Store manager Dan Bertarelli credits the evolution of health-conscious eating for the current popularity of both food mills and grain mills. “People are moving away from overprocessed foods,” he said. “In the last five years, whole grains have become much more popular.”

At Wissman’s Kimker Hills Farm stand at the Tower Grove Farmers’ Market, her flours and custom-blended waffle, pancake and pizza dough mixes are stacked next to bags of whole grains. She carries flax seeds (both golden and dark brown); long-grain brown rice; quick-cooking and old-fashioned rolled oats; wheatberries; oat groats; popcorn; and unbleached flour. Homemade preserves, jellies, pickles and signature salsas march across the center of her table. Baskets hold her fresh-baked muffins, usually banana and zucchini. Everything Wissman sells is organically grown and purchased as close to home as she can manage.
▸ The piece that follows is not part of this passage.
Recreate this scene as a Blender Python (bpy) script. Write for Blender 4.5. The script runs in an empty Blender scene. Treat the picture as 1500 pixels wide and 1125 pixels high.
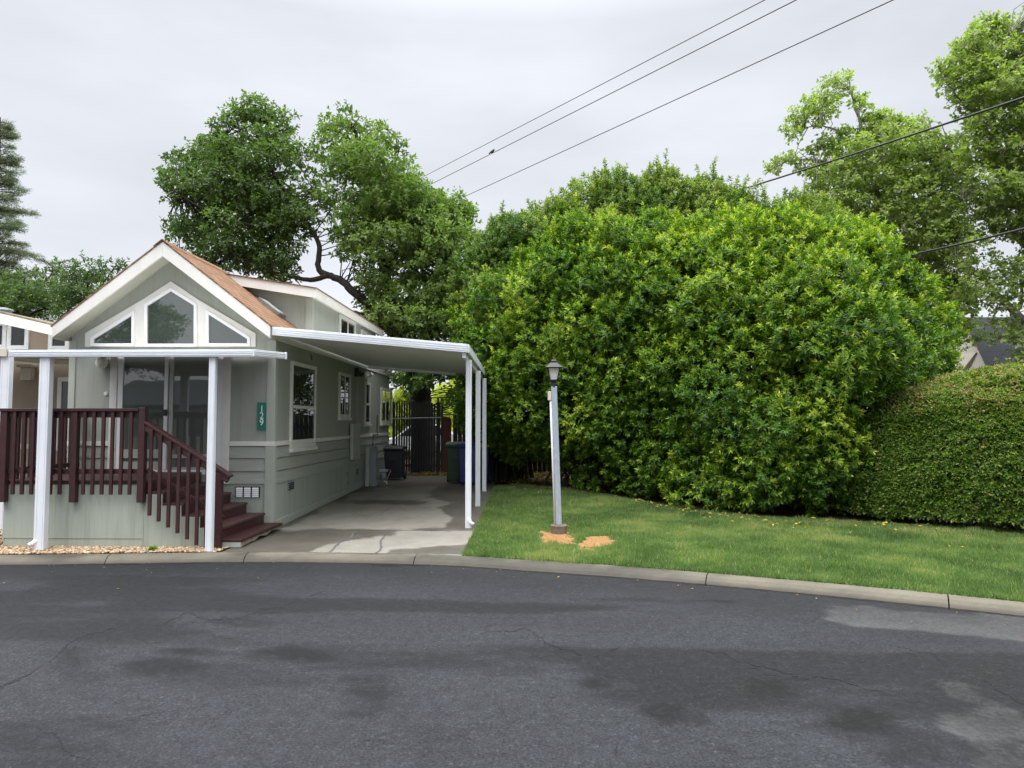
import bpy, math, random
import numpy as np
from mathutils import Vector, Matrix, Euler

sc = bpy.context.scene
C = sc.collection
R = math.radians
random.seed(11)
rng = np.random.default_rng(7)

# ------------------------------------------------------------------ camera
F = 1040.0                                   # focal length in photo pixels (photo 1500 x 1125)
cam_loc = Vector((0, 0, 1.95))
cam_rot = Euler((R(90 + 3.05), 0, R(1.38)), 'XYZ')
cd = bpy.data.cameras.new("camera"); cam = bpy.data.objects.new("camera", cd); C.objects.link(cam)
cam.location = cam_loc; cam.rotation_euler = cam_rot
cd.sensor_width = 36; cd.lens = F / 1500 * 36; cd.clip_start = 0.05; cd.clip_end = 2000
sc.camera = cam

# ------------------------------------------------------------------ world, sun, exposure
SUN_EL, SUN_AZ = 58, 215                     # degrees; azimuth clockwise from +Y: the sun stands behind the camera, to the left
w = bpy.data.worlds.new("World"); sc.world = w; w.use_nodes = True
nt = w.node_tree; nt.nodes.clear()
def N(t, ty, **kw):
    n = t.nodes.new(ty)
    for k, v in kw.items(): setattr(n, k, v)
    return n
wo = N(nt, 'ShaderNodeOutputWorld'); bg = N(nt, 'ShaderNodeBackground'); bg.inputs['Strength'].default_value = 0.1
sky = N(nt, 'ShaderNodeTexSky'); sky.sky_type = 'NISHITA'; sky.sun_disc = False
sky.sun_elevation = R(SUN_EL); sky.sun_rotation = R(SUN_AZ)
tc = N(nt, 'ShaderNodeTexCoord'); sp = N(nt, 'ShaderNodeSeparateXYZ'); nt.links.new(tc.outputs['Generated'], sp.inputs[0])
rmp = N(nt, 'ShaderNodeValToRGB')            # an overcast sky: pale at the horizon, brightest overhead
e = rmp.color_ramp.elements
e[0].position = 0.0; e[0].color = (0.325, 0.338, 0.362, 1)
e[1].position = 1.0; e[1].color = (2.35, 2.35, 2.38, 1)
x = e.new(0.50); x.color = (0.30, 0.313, 0.338, 1)
x = e.new(0.60); x.color = (0.50, 0.52, 0.56, 1)
nt.links.new(sp.outputs['Z'], rmp.inputs[0])
mp = N(nt, 'ShaderNodeMapping'); mp.inputs['Scale'].default_value = (1.0, 1.0, 3.2)
nt.links.new(tc.outputs['Generated'], mp.inputs[0])
cn = N(nt, 'ShaderNodeTexNoise'); cn.inputs['Scale'].default_value = 2.0; cn.inputs['Detail'].default_value = 5; cn.inputs['Roughness'].default_value = .5
nt.links.new(mp.outputs[0], cn.inputs['Vector'])
cr = N(nt, 'ShaderNodeMapRange'); cr.inputs[1].default_value = .3; cr.inputs[2].default_value = .7; cr.inputs[3].default_value = .87; cr.inputs[4].default_value = 1.11
nt.links.new(cn.outputs[0], cr.inputs[0])
vm = N(nt, 'ShaderNodeVectorMath', operation='SCALE'); nt.links.new(rmp.outputs[0], vm.inputs[0]); nt.links.new(cr.outputs[0], vm.inputs['Scale'])
vm2 = N(nt, 'ShaderNodeVectorMath', operation='SCALE'); vm2.inputs['Scale'].default_value = 25.0; nt.links.new(vm.outputs[0], vm2.inputs[0])
mx = N(nt, 'ShaderNodeMixRGB'); mx.inputs[0].default_value = 0.97
nt.links.new(sky.outputs[0], mx.inputs[1]); nt.links.new(vm2.outputs[0], mx.inputs[2])
nt.links.new(mx.outputs[0], bg.inputs[0]); nt.links.new(bg.outputs[0], wo.inputs[0])

sl = bpy.data.lights.new("sun", 'SUN'); sl.energy = 1.5; sl.angle = R(35); sl.color = (1, .965, .91)
so = bpy.data.objects.new("sun", sl); C.objects.link(so)
az = R(SUN_AZ); el = R(SUN_EL)
sdir = Vector((math.sin(az) * math.cos(el), math.cos(az) * math.cos(el), math.sin(el)))
so.rotation_euler = sdir.to_track_quat('Z', 'Y').to_euler(); so.location = sdir * 50
sc.view_settings.view_transform = 'Standard'; sc.view_settings.look = 'None'
sc.view_settings.gamma = 1; sc.view_settings.use_curve_mapping = False
sc.view_settings.exposure = 0.12
sc.render.engine = 'CYCLES'; sc.cycles.max_bounces = 8; sc.cycles.transparent_max_bounces = 8
sc.cycles.use_denoising = True

# ------------------------------------------------------------------ measuring: photo pixel -> place
RM = cam_rot.to_matrix()
def ray(u, v):
    return RM @ Vector(((u - 750) / F, (562.5 - v) / F, -1))
def PY(u, v, Y):
    d = ray(u, v); return cam_loc + d * ((Y - cam_loc.y) / d.y)
def PX(u, v, X):
    d = ray(u, v); return cam_loc + d * ((X - cam_loc.x) / d.x)
def PZ(u, v, z):
    d = ray(u, v); return cam_loc + d * ((z - cam_loc.z) / d.z)
def gz(y):
    return 0.10 + 0.022 * max(0.0, min(y, 26) - 12)
def G(u, v):
    z = .1
    for _ in range(30):
        p = PZ(u, v, z); z = gz(p.y)
    return p
RMn = np.array(RM)
def project(P):
    """world points (n,3) -> photo pixels"""
    q = (np.asarray(P) - np.array(cam_loc)) @ RMn
    return np.stack([750 + F * q[:, 0] / -q[:, 2], 562.5 - F * q[:, 1] / -q[:, 2]], 1)

_lat = {}
def vnoise(x, y, s, seed=0, octv=4):
    out = np.zeros_like(x, dtype=float); a = 1; tot = 0
    for o in range(octv):
        k = (seed, o)
        if k not in _lat: _lat[k] = np.random.default_rng(seed * 31 + o).random((256, 256))
        L = _lat[k]; xx = x / s; yy = y / s
        i = np.floor(xx).astype(int); j = np.floor(yy).astype(int); fx = xx - i; fy = yy - j
        fx = fx * fx * (3 - 2 * fx); fy = fy * fy * (3 - 2 * fy)
        g = lambda a_, b_: L[a_ % 256, b_ % 256]
        out += a * ((g(i, j) * (1 - fx) + g(i + 1, j) * fx) * (1 - fy) + (g(i, j + 1) * (1 - fx) + g(i + 1, j + 1) * fx) * fy)
        tot += a; a *= .5; s *= .5
    return out / tot
def inside(px, poly):
    x = px[:, 0]; y = px[:, 1]; r = np.zeros(len(px), bool); n = len(poly)
    for i in range(n):
        x1, y1 = poly[i]; x2, y2 = poly[(i + 1) % n]
        if y1 == y2: continue
        c = ((y1 > y) != (y2 > y)) & (x < (x2 - x1) * (y - y1) / (y2 - y1) + x1)
        r ^= c
    return r
def edge_dist(px, poly, closed=True):
    d = np.full(len(px), 1e9); n = len(poly)
    for i in range(n if closed else n - 1):
        a = np.array(poly[i], float); b = np.array(poly[(i + 1) % n], float); ab = b - a
        t = np.clip(((px - a) @ ab) / (ab @ ab + 1e-9), 0, 1)
        d = np.minimum(d, np.linalg.norm(px - a - t[:, None] * ab, axis=1))
    return d
def sstep(a, b, x):
    t = np.clip((x - a) / (b - a), 0, 1); return t * t * (3 - 2 * t)

# ------------------------------------------------------------------ materials
M = {}
def principled(name):
    m = bpy.data.materials.new(name); m.use_nodes = True; t = m.node_tree
    b = t.nodes['Principled BSDF']; M[name] = m; return m, t, b
def pos(t):
    return N(t, 'ShaderNodeNewGeometry').outputs['Position']
def noise(t, vec, scale, detail=4, rough=.55, stretch=None):
    if stretch:
        q = N(t, 'ShaderNodeMapping'); q.inputs['Scale'].default_value = stretch; t.links.new(vec, q.inputs[0]); vec = q.outputs[0]
    n = N(t, 'ShaderNodeTexNoise'); n.inputs['Scale'].default_value = scale; n.inputs['Detail'].default_value = detail; n.inputs['Roughness'].default_value = rough
    t.links.new(vec, n.inputs['Vector']); return n.outputs[0]
def ramp(t, f, stops):
    r = N(t, 'ShaderNodeValToRGB'); el_ = r.color_ramp.elements
    el_[0].position = stops[0][0]; el_[0].color = (*stops[0][1], 1)
    el_[1].position = stops[-1][0]; el_[1].color = (*stops[-1][1], 1)
    for p_, c_ in stops[1:-1]:
        q = el_.new(p_); q.color = (*c_, 1)
    t.links.new(f, r.inputs[0]); return r.outputs[0]
def mixc(t, f, a, b, mode='MIX'):
    m = N(t, 'ShaderNodeMixRGB', blend_type=mode)
    for i, v in enumerate((f, a, b)):
        if isinstance(v, (int, float)): m.inputs[i].default_value = v
        elif isinstance(v, tuple): m.inputs[i].default_value = (*v, 1)
        else: t.links.new(v, m.inputs[i])
    return m.outputs[0]
def math_(t, op, a, b=0.0):
    m = N(t, 'ShaderNodeMath', operation=op)
    for i, v in enumerate((a, b)):
        if isinstance(v, (int, float)): m.inputs[i].default_value = v
        else: t.links.new(v, m.inputs[i])
    return m.outputs[0]
def bump(t, b, h, strength=.3, dist=.01):
    n = N(t, 'ShaderNodeBump'); n.inputs['Strength'].default_value = strength; n.inputs['Distance'].default_value = dist
    t.links.new(h, n.inputs['Height']); t.links.new(n.outputs[0], b.inputs['Normal'])
def attr(t, name):
    a = N(t, 'ShaderNodeAttribute'); a.attribute_name = name; return a.outputs['Fac']
def simple(name, col, rough=.5, var=.12, scale=6, metal=0.0, bs=.15, spec=.5, stretch=None, dirt=0):
    m, t, b = principled(name); p = pos(t)
    n = noise(t, p, scale, 5, .6, stretch)
    c = ramp(t, n, [(.3, tuple(x * (1 - var) for x in col)), (.7, tuple(min(1, x * (1 + var)) for x in col))])
    if dirt:
        d = ramp(t, noise(t, p, 1.7, 6, .65, (3, 3, .6)), [(.5, (0, 0, 0)), (.75, (1, 1, 1))])
        c = mixc(t, math_(t, 'MULTIPLY', d, dirt), c, tuple(x * .55 for x in col))
    t.links.new(c, b.inputs['Base Color']); b.inputs['Roughness'].default_value = rough; b.inputs['Metallic'].default_value = metal
    b.inputs['Specular IOR Level'].default_value = spec
    if bs: bump(t, b, noise(t, p, scale * 9, 4, .6, stretch), bs, .004)
    return m
def siding(name, col, groove=.2, depth=.6, dirt=.38):
    m, t, b = principled(name); p = pos(t); s = N(t, 'ShaderNodeSeparateXYZ'); t.links.new(p, s.inputs[0])
    xy = math_(t, 'ADD', s.outputs[0], s.outputs[1])
    fr = math_(t, 'FRACT', math_(t, 'DIVIDE', xy, groove))
    gr = math_(t, 'GREATER_THAN', math_(t, 'ABSOLUTE', math_(t, 'SUBTRACT', fr, .5)), .485)
    grain = noise(t, p, 5, 5, .6, (9, 9, .5))
    c = ramp(t, noise(t, p, 1.3, 5, .6, (2, 2, .5)), [(.3, tuple(x * .9 for x in col)), (.7, tuple(x * 1.06 for x in col))])
    c = mixc(t, .5, c, ramp(t, grain, [(.3, tuple(x * .9 for x in col)), (.7, tuple(x * 1.08 for x in col))]))
    st = ramp(t, noise(t, p, 1.0, 6, .7, (4, 4, .25)), [(.52, (0, 0, 0)), (.8, (1, 1, 1))])
    c = mixc(t, math_(t, 'MULTIPLY', st, dirt), c, tuple(x * .6 for x in col))
    c = mixc(t, math_(t, 'MULTIPLY', gr, .3), c, tuple(x * .6 for x in col))
    t.links.new(c, b.inputs['Base Color']); b.inputs['Roughness'].default_value = .55; b.inputs['Specular IOR Level'].default_value = .3
    h = math_(t, 'SUBTRACT', math_(t, 'MULTIPLY', grain, .15), math_(t, 'MULTIPLY', gr, depth))
    bump(t, b, h, .5, .008); return m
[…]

Wissman will be at the Tower Grove market on the first Saturday of the month through April, from 9 a.m. to noon. It’s located in the hall of St. John’s Episcopal Church, half a block west of South Grand Boulevard on Arsenal Street.
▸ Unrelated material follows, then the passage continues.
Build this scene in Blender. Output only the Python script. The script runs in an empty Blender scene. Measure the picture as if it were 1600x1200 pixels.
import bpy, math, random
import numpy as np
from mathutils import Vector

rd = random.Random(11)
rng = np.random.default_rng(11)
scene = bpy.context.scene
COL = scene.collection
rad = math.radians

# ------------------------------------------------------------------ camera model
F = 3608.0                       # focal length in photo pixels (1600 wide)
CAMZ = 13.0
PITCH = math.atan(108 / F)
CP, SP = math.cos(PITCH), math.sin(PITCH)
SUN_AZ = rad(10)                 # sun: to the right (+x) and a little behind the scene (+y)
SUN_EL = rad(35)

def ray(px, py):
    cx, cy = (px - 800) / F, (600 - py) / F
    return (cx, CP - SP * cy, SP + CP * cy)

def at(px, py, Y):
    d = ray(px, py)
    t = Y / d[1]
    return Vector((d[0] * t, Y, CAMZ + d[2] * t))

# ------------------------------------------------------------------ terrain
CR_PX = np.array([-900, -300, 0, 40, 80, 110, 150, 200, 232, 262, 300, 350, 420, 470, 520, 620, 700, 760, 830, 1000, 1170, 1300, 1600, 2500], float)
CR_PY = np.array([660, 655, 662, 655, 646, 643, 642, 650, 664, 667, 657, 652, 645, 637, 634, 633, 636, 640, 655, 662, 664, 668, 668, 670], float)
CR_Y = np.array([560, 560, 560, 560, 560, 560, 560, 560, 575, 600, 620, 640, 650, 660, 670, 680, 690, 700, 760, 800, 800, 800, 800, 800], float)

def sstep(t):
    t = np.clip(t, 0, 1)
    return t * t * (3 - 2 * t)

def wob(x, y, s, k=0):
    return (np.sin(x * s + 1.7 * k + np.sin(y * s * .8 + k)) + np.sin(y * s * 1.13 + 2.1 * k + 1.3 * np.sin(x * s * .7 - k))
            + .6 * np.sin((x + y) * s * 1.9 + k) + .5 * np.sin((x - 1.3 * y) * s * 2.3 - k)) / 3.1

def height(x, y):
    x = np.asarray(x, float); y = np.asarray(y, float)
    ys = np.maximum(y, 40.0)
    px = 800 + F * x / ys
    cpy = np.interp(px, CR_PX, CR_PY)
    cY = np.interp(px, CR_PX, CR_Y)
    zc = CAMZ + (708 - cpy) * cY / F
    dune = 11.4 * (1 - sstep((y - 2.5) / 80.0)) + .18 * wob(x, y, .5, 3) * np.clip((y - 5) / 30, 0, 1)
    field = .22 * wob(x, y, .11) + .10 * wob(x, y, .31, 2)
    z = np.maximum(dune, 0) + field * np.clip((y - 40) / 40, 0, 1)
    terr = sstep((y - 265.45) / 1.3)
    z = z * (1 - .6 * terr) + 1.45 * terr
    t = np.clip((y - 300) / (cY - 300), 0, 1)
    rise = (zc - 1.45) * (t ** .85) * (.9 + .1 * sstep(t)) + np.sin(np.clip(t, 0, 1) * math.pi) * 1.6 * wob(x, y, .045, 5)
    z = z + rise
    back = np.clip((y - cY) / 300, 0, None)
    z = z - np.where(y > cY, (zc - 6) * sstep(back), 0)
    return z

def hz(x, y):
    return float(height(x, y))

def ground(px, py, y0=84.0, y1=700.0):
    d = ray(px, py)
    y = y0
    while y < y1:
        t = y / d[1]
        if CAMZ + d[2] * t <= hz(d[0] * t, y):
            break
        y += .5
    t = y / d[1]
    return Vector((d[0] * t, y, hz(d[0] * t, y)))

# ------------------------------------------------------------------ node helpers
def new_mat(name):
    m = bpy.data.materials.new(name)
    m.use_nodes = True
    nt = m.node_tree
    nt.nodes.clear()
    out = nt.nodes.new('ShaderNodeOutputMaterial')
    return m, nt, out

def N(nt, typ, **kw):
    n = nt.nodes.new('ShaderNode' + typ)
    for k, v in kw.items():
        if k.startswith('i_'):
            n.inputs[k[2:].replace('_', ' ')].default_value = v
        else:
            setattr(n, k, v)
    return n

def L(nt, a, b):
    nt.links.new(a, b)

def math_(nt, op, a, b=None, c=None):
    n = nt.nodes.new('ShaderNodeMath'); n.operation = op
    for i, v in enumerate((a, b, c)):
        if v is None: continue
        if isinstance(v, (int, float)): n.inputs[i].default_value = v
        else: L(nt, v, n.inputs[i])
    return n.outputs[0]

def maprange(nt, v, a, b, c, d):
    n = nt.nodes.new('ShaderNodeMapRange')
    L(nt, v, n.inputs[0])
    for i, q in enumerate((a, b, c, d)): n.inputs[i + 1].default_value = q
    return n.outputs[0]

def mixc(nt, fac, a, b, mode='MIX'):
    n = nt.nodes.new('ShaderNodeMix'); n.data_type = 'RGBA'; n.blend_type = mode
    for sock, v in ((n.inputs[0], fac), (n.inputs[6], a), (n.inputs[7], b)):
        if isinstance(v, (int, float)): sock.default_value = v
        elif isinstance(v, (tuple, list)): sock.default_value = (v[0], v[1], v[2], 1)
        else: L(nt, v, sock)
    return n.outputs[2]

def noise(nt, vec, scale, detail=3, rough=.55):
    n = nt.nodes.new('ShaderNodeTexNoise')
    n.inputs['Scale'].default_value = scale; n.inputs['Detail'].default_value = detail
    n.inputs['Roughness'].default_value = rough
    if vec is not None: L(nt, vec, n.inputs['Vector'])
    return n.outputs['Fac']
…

Wissman said her mission is to help folks eat healthy. “I grew up with great food; I’m doing the same things my mother did in the 1960s,” Wissman said. “Like her, I want to feed my family foods with maximum nutrition and taste.”
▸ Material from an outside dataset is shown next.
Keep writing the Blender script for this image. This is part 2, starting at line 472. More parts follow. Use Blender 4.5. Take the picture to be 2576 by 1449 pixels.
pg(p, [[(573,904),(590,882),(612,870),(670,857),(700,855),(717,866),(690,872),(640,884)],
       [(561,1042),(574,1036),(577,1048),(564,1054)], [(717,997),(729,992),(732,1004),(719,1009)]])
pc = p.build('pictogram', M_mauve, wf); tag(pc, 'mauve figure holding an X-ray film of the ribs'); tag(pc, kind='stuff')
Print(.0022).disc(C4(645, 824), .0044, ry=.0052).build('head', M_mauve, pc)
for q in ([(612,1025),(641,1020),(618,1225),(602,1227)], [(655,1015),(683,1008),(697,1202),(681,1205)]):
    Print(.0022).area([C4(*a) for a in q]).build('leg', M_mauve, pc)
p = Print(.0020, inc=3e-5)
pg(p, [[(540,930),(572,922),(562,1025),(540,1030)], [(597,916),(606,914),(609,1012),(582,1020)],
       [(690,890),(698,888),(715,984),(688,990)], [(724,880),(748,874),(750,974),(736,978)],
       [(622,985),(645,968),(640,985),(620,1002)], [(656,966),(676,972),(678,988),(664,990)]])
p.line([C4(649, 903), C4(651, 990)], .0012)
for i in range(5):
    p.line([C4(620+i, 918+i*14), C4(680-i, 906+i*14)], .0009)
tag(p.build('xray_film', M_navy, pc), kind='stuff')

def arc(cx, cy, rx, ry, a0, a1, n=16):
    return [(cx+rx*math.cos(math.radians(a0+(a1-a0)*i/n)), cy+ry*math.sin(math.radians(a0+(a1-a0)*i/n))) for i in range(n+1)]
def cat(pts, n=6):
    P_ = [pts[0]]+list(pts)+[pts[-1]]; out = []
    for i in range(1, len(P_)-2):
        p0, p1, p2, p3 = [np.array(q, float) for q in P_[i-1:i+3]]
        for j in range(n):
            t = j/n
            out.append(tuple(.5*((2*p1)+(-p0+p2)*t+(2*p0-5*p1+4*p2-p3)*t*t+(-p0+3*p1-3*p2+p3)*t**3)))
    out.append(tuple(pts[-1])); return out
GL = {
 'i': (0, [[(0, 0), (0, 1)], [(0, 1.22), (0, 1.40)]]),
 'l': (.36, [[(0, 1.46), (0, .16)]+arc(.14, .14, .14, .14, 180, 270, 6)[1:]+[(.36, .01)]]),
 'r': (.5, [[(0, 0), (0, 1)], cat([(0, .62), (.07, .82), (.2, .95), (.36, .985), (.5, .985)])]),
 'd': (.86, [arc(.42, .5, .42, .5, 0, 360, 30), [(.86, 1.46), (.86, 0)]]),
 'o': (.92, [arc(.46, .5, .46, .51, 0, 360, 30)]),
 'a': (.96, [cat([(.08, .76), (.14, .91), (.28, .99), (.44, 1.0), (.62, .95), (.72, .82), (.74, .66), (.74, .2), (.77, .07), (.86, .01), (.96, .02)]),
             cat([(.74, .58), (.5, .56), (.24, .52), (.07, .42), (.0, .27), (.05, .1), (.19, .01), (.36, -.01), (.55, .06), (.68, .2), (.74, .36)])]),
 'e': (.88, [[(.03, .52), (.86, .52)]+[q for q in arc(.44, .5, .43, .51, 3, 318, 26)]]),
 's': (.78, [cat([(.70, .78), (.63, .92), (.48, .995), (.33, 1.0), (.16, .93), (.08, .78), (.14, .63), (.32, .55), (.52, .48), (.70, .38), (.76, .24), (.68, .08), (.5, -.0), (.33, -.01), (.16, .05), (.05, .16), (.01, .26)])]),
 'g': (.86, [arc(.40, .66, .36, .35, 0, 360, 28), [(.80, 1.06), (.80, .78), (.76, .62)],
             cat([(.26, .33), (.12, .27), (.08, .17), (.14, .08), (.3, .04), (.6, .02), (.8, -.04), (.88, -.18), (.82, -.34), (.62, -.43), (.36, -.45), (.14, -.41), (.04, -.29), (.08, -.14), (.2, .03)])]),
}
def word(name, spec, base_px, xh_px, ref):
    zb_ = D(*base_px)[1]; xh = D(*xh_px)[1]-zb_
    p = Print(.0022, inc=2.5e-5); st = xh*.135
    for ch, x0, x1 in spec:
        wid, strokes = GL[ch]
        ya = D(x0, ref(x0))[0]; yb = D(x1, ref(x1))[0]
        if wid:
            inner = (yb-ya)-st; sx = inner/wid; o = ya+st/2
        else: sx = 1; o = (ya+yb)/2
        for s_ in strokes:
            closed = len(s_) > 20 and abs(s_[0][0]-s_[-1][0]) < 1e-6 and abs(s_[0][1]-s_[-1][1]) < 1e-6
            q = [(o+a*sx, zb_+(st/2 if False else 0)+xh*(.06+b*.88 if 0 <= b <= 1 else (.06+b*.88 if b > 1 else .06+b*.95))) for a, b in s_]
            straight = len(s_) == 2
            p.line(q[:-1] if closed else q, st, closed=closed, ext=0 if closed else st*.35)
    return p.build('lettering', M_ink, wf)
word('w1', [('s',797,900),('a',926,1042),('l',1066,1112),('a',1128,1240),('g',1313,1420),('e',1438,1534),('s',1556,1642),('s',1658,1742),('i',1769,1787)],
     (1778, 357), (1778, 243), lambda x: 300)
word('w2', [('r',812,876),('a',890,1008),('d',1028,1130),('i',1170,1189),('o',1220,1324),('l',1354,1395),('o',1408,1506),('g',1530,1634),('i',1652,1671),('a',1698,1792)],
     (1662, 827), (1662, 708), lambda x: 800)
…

The Natural Way’s Webster Groves location sells hard red winter wheat (left), buckwheat, quinoa, oat groats and four kinds of brown rice in bulk.

Honey-Wheat-Oatmeal Bread

Courtesy of Denise Wissman

Yield: 1 loaf

2 eggs, at room temperature
3 Tbsp. honey
Moderately hot water
1/3 cup powdered milk
1 1/4 tsp. salt
2 Tbsp. butter or margarine, softened
1 1/4 cup quick-cooking oats
1 cup wheat/flaxseed fresh-milled flour
1 cup unbleached flour
1 3/4 tsp. instant active dry yeast
Cooking spray

For bread machines:
• Crack the eggs into a liquid measuring cup.
• Add the honey and whisk it together with the eggs.
• Add the water to bring the ingredients to 1 1/4 cups in volume.
• Beginning with the egg mixture, put the remaining ingredients (except the cooking spray) into the bread machine in the order listed.
• The bread can be baked in the machine following the manufacturer’s directions or in a conventional oven after the first rise.

For conventional ovens:
• Preheat the oven to 350 degrees.
• After the first rise, roll and shape the dough to fit into a 9-by-5-by-3-inch loaf pan sprayed with cooking spray to prevent sticking.
• Cover the pan with a clean towel, set it on a warm corner of the counter and allow it to rise again.
• Bake the bread for 35 minutes or until the top of the loaf browns.
• Remove the pan from the oven and let the bread cool for 10 minutes in the pan on a rack.
• Remove the bread from the pan and cool it for an additional 10 minutes on a rack.